- Dataset excerpt

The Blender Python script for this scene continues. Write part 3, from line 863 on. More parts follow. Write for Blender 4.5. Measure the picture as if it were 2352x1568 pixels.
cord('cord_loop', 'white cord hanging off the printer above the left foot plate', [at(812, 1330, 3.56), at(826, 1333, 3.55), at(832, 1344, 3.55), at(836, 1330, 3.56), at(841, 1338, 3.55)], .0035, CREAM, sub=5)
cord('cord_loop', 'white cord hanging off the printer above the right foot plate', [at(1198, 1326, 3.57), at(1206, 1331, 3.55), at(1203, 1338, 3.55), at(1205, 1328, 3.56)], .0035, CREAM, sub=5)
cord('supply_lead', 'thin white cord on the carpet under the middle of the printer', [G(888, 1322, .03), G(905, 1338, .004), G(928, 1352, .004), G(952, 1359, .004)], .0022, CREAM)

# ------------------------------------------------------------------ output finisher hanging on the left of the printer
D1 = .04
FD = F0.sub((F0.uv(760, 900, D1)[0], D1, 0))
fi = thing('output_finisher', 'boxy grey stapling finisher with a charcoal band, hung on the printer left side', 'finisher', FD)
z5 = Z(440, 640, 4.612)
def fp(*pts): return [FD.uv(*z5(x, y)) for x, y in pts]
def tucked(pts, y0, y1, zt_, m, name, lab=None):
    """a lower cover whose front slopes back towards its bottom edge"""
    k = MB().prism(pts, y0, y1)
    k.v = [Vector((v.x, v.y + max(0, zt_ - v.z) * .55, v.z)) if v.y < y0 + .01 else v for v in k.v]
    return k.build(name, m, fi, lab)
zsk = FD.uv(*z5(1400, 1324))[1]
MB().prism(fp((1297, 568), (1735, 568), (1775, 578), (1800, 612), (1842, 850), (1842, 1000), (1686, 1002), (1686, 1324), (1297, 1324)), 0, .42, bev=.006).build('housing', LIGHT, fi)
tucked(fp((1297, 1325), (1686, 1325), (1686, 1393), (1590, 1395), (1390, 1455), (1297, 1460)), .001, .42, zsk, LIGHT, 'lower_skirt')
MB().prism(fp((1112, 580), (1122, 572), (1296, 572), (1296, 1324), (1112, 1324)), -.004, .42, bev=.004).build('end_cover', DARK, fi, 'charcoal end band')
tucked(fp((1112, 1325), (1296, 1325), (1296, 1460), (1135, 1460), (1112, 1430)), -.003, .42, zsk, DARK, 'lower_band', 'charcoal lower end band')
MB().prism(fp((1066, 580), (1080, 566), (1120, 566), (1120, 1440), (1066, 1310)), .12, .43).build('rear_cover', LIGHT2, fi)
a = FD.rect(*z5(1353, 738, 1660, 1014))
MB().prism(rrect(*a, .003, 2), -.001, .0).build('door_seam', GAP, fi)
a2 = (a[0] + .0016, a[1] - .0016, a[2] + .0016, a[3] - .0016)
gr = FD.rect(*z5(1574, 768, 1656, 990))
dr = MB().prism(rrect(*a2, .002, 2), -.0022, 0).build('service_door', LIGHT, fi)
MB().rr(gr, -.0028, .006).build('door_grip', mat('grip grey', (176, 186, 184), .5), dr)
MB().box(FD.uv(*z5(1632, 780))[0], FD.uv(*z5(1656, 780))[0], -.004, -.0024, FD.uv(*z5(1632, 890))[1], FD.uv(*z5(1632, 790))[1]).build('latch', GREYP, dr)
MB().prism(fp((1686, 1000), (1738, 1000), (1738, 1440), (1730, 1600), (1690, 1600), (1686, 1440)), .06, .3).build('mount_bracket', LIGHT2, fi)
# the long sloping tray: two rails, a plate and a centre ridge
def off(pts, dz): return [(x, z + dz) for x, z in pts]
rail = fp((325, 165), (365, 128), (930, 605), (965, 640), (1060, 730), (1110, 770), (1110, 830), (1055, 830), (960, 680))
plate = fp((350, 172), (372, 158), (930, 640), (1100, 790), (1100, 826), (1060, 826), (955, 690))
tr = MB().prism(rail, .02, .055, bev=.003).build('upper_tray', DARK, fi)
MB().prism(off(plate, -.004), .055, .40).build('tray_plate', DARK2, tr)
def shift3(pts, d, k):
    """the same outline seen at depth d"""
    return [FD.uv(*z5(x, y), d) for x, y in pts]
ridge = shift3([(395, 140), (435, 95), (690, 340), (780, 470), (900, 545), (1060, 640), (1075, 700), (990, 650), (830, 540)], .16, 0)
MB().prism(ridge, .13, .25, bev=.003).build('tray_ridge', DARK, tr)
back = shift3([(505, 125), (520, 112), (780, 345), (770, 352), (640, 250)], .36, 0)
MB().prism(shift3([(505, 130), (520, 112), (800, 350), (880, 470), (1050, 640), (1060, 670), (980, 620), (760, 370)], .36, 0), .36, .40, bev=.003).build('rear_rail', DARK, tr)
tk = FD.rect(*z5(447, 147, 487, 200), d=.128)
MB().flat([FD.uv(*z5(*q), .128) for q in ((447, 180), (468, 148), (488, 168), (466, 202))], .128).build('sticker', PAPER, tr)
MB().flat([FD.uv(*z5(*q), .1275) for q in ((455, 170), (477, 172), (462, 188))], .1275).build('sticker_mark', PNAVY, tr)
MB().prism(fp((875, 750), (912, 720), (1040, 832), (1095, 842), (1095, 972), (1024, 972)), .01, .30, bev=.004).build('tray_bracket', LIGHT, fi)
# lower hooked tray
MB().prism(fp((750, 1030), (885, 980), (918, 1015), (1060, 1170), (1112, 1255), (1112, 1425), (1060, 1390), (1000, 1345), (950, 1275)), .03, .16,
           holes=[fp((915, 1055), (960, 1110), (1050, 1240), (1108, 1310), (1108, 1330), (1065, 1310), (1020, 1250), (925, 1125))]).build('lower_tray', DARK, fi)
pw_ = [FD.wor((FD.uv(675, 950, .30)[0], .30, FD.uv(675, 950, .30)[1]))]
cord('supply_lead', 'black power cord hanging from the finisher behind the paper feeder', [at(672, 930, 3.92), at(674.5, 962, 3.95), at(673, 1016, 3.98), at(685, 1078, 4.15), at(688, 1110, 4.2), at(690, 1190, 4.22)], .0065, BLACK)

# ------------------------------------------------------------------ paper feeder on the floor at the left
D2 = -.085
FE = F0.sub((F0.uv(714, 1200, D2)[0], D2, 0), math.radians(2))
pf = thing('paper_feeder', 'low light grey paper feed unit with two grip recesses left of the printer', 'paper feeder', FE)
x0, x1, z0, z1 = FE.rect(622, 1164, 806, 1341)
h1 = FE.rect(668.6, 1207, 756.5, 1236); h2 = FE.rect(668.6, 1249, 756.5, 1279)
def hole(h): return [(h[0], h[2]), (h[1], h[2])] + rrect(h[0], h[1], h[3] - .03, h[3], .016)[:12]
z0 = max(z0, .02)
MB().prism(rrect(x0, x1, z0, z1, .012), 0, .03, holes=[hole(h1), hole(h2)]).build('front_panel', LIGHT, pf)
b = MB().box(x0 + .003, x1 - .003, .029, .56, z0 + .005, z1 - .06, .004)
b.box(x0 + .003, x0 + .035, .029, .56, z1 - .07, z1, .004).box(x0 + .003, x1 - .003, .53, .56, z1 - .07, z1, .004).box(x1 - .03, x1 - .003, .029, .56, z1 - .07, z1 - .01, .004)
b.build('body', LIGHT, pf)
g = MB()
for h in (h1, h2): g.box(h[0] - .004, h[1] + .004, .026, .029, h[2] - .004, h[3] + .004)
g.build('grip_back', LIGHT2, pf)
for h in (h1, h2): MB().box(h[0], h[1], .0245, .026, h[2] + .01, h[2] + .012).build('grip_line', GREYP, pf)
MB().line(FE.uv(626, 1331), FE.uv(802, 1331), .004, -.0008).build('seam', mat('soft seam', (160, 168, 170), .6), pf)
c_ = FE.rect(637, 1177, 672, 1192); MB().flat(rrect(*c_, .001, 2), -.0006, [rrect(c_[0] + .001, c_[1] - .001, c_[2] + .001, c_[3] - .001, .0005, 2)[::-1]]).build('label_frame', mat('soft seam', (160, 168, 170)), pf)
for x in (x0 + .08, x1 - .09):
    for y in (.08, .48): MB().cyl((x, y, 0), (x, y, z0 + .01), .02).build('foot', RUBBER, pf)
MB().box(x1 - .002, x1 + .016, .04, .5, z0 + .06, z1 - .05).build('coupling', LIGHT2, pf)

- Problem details
Using the data above, restate word for word the lines from its opening line through the line that contains "cord('supply_lead', 'thin white", and no more.

- Result of this exercise
The Blender Python script for this scene continues. Write part 3, from line 863 on. More parts follow. Write for Blender 4.5. Measure the picture as if it were 2352x1568 pixels.
cord('cord_loop', 'white cord hanging off the printer above the left foot plate', [at(812, 1330, 3.56), at(826, 1333, 3.55), at(832, 1344, 3.55), at(836, 1330, 3.56), at(841, 1338, 3.55)], .0035, CREAM, sub=5)
cord('cord_loop', 'white cord hanging off the printer above the right foot plate', [at(1198, 1326, 3.57), at(1206, 1331, 3.55), at(1203, 1338, 3.55), at(1205, 1328, 3.56)], .0035, CREAM, sub=5)
cord('supply_lead', 'thin white cord on the carpet under the middle of the printer', [G(888, 1322, .03), G(905, 1338, .004), G(928, 1352, .004), G(952, 1359, .004)], .0022, CREAM)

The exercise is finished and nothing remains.